En la calle
empedrada hay una casita blanca con un azulejo vidriado a escasos
palmos de la puerta que reza, con caligrafía ingenua, "Respeten
este jazmín. Gracias".
Pero no hay
ningún jazmín. Lo que lleva a pensar que finalmente el jazmín no
fue respetado. Sin embargo, alguien lo quiso tanto como para encargar
una placa de cerámica llamando la atención acerca de él. Tanto
como para incrustar esa placa en la fachada. Tanto como para
colocarla ahí siendo consciente de que el lema seguiría existiendo
aun tiempo después de que el jazmín desapareciese. Alguien quiso
mucho a ese jazmín.
Hubo quizás
otro alguien que no lo respetó a pesar de todo el esfuerzo y las
placas de cerámica. O pudiera ser que los propios dueños se
aburriesen de él y acabaran cortándolo.
Pero alguien
quiso a ese jazmín. Me gustaría llamar a la puerta y preguntar qué
pasó, por qué ya no hay flores blancas que adornen los ventanales,
por qué nos han privado de su olor a noche de verano. Es posible que
la casa haya cambiado de dueños, que sus nuevos habitantes no sepan
qué fue de aquel jazmín por el que tantas molestias se habían
tomado. Es posible que también la tierra se los tragase a ellos,
dejando fuera de la ecuación tanto al receptor de cuidados como al
cuidador, y ofreciéndonos en su lugar el testimonio huérfano de ese
hilo de afecto que ahora conduce a la nada en cada extremo.
Respeten
este jazmín, gracias. Finalmente el respeto trascendió al propio
jazmín, la piedra al tallo, a las raíces, a la flor. Como ha de
ser. Como siempre ha sido.

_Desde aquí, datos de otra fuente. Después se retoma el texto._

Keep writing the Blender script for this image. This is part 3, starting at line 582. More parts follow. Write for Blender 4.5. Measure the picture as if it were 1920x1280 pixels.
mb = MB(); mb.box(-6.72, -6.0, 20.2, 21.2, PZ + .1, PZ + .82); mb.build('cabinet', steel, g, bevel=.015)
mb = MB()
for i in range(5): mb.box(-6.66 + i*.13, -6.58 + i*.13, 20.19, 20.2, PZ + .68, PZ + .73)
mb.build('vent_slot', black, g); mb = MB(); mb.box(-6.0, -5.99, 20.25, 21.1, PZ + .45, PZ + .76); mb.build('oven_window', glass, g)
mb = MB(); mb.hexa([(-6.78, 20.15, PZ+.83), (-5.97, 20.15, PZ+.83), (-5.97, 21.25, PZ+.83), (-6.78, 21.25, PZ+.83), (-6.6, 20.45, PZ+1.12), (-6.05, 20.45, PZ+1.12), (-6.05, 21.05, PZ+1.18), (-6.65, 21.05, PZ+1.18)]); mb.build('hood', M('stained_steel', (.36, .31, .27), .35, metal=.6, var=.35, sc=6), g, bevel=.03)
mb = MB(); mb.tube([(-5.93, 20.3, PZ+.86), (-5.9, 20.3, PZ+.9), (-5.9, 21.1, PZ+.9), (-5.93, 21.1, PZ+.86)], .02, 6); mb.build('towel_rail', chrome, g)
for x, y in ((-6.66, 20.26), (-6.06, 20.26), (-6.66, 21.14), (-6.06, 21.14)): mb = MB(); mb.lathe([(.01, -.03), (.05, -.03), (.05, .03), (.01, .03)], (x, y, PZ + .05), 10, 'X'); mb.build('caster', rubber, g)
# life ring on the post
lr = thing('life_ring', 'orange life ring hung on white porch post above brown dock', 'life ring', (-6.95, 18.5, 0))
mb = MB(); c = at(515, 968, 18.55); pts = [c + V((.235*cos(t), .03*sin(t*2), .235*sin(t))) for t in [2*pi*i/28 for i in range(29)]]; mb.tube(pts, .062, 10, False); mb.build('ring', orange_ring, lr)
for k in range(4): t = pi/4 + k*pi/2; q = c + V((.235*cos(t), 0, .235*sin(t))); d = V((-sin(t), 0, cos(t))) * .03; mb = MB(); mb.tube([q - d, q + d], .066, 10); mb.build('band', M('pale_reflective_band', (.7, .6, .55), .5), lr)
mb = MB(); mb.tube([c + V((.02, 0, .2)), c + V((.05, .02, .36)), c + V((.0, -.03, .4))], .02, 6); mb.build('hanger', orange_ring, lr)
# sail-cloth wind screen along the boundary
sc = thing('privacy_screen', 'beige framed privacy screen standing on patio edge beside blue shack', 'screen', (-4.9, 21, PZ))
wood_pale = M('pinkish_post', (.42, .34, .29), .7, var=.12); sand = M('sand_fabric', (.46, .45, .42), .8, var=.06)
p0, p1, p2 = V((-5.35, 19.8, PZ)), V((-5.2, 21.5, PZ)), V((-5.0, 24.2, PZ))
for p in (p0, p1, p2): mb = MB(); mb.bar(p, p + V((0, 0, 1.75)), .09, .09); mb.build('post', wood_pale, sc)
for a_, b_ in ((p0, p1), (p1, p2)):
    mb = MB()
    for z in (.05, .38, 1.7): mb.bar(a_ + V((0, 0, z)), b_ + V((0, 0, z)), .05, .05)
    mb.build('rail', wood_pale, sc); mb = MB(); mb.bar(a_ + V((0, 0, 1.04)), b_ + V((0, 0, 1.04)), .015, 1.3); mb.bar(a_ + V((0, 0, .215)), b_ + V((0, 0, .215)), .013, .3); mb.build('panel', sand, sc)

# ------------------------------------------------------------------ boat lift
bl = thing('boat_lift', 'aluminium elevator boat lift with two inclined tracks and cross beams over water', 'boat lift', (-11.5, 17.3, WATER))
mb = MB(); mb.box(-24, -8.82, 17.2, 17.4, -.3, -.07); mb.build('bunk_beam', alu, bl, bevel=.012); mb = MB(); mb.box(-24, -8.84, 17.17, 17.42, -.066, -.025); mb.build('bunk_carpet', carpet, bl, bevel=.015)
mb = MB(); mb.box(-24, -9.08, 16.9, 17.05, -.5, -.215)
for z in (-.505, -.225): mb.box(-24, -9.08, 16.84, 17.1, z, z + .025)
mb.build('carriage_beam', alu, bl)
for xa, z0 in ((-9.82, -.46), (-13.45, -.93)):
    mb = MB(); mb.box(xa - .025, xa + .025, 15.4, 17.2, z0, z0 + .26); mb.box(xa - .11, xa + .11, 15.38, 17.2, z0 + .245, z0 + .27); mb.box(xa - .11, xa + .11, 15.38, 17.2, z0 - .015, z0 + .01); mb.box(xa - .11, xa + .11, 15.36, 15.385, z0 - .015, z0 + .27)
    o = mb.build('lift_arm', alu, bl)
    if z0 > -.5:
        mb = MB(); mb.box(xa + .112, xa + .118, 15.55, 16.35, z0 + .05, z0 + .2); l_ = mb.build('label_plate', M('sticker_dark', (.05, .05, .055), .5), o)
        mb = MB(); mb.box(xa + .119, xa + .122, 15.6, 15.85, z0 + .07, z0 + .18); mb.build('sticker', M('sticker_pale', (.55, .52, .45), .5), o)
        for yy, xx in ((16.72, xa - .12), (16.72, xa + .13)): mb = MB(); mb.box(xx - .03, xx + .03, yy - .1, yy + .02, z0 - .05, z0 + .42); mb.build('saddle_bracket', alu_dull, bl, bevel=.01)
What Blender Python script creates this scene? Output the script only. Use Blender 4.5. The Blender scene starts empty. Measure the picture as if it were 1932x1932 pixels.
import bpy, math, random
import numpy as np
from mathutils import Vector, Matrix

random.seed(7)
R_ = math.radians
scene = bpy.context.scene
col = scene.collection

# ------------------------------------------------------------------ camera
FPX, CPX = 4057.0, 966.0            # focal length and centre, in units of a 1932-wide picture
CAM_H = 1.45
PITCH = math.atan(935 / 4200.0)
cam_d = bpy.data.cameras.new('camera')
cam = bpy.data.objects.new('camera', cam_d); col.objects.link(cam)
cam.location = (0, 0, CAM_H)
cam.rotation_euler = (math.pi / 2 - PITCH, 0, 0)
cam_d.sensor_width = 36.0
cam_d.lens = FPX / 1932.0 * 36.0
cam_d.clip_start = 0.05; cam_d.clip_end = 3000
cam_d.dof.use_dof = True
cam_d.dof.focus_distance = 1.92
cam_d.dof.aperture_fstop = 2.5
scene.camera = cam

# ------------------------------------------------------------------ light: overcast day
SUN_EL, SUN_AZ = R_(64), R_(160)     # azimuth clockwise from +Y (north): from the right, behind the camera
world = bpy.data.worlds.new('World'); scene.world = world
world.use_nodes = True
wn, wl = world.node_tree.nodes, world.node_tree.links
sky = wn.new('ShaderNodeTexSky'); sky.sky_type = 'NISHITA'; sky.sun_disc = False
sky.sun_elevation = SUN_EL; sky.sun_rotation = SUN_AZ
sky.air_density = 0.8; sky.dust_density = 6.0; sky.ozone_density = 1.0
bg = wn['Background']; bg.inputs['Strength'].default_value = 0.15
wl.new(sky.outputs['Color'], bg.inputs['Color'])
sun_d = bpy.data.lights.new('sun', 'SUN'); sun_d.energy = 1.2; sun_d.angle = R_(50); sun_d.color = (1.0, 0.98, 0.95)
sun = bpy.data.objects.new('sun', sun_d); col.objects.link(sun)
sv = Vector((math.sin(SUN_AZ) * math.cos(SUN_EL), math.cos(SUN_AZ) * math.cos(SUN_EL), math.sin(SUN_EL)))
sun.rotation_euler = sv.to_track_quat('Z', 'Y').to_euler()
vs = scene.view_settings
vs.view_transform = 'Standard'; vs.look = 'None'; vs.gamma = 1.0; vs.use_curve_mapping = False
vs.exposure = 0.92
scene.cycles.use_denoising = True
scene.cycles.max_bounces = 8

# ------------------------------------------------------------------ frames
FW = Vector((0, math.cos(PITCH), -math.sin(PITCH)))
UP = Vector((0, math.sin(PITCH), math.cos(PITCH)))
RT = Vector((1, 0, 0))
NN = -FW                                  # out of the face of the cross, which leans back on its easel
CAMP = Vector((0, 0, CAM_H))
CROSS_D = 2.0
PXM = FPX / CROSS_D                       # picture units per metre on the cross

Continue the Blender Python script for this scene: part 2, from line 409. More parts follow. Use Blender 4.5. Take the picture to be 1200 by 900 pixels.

Yo también quisiera irme tranquila, como
imagino se fue el silencioso jazmín, con un azulejo que rezase
"respeten a este ser humano, gracias". En cualquier rincón,
una sencilla plaquita de cerámica escrita a mano, sin importar en
honor a quién, hace cuánto pasó ese alguien por aquí o los años
que estuvo entre los vivos. Testigo irrefutable de que en cierta
ocasión existió al menos un ser que cuidó y amó a otro ser.